Return, exactly as written, every line from the first line of the data below through the line that contains "random.seed(7)".

SOURCE MATERIAL:
-- START --

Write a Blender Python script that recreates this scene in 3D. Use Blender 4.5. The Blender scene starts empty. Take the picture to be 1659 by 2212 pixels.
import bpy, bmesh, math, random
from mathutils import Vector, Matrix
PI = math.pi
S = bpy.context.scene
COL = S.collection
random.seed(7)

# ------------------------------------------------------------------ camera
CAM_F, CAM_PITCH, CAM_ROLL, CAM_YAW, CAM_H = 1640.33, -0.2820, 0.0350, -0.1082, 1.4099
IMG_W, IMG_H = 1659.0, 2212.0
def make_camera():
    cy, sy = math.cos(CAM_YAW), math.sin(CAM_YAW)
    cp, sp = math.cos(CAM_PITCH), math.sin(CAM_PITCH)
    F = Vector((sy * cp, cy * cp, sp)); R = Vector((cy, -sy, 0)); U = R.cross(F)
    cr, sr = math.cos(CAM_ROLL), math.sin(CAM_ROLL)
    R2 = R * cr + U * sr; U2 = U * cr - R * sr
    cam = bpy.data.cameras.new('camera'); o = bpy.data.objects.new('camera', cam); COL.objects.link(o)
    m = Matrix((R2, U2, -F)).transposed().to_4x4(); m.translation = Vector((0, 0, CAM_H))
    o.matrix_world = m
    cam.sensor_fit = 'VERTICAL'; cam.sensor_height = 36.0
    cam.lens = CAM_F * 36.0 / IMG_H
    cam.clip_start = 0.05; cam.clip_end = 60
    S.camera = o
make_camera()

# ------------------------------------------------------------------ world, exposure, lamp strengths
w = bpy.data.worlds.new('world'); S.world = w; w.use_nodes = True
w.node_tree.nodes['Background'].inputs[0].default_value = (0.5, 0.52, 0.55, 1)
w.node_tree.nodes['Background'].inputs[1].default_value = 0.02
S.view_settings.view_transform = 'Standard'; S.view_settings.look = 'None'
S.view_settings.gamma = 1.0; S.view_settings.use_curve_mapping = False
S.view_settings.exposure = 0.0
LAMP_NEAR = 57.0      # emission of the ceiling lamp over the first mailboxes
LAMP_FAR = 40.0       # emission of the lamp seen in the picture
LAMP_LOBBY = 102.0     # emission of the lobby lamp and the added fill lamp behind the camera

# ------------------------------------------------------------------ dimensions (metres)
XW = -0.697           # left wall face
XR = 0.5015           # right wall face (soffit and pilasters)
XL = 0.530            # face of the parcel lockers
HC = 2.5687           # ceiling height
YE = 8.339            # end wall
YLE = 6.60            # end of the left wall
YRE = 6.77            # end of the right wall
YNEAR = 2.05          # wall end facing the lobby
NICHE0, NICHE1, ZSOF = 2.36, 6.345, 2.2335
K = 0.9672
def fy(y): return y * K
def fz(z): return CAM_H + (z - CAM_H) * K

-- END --

RESULT FOR THIS TASK:
Write a Blender Python script that recreates this scene in 3D. Use Blender 4.5. The Blender scene starts empty. Take the picture to be 1659 by 2212 pixels.
import bpy, bmesh, math, random
from mathutils import Vector, Matrix
PI = math.pi
S = bpy.context.scene
COL = S.collection
random.seed(7)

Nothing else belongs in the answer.